Het bier in dit recept werkt als smaakversterker van alle andere smaken, waardoor de saus en kip extra vol smaken. Doordat je de kip op het bot gaart, blijft hij bovendien veel sappiger dan een filet.
Raadpleeg altijd het productetiket voor de meest accurate informatie over ingrediënten en allergenen.
½ stuk(s)
Ui
100 stuk(s)
Prei
½ stuk(s)
Knoflookteen
250 gram
Vastkokende aardappelen
25 gram
Spekblokjes
1 stuk(s)
Kippendijfilet
100 ml
Amstel ongefilterd
(Bevat Gluten)
1 stuk(s)
Laurierblad
½ stuk(s)
Rode paprika
1 el
Roomboter
(Bevat Melk (inclusief lactose))
¼ stuk(s)
Kippenbouillon
naar smaak
Peper en zout
Snipper de ui. Halveer de prei in de lengte en snijd de prei in dunne halve ringen. Pers of snijd de knoflook fijn. Schil de aardappelen (nicola) en snijd in parten.
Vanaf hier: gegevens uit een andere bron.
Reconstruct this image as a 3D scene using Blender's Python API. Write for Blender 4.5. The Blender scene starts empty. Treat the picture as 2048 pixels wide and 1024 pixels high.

Verhit de helft van de roomboter in een hapjespan met deksel op middelhoog vuur en bak de spekblokjes in 3 – 4 minuten knapperig. Voeg de ui en prei toe en fruit 3 – 4 minuten. Doe de knoflook erbij en fruit nog 1 minuut. Schep uit de pan met een schuimspaan en bewaar apart.
Snijd de kippendijen twee keer diagonaal in tot op het bot en bestrooi met peper en zout. Verhit de overige roomboter in dezelfde hapjespan en bak de kippendijen in 2 – 3 minuten per kant op middelhoog vuur rondom bruin.
Blus de kip af met het bier en verkruimel het bouillonblokje erboven. Voeg het spekjes-uienmengsel, de aardappelen en het laurierblad toe. Dek af en laat 35 minuten op laag vuur zachtjes koken. Breng op smaak met peper en zout.
Verwijder ondertussen de zaadlijsten van de paprika en snijd de rode paprika in dunne repen. Voeg de paprika de laatste 10 minuten toe aan de hapjespan, verhoog het vuur naar middelhoog en stoof zonder deksel mee. Roer regelmatig door zodat er niks aanbakt.
Verdeel het gerecht over diepe borden.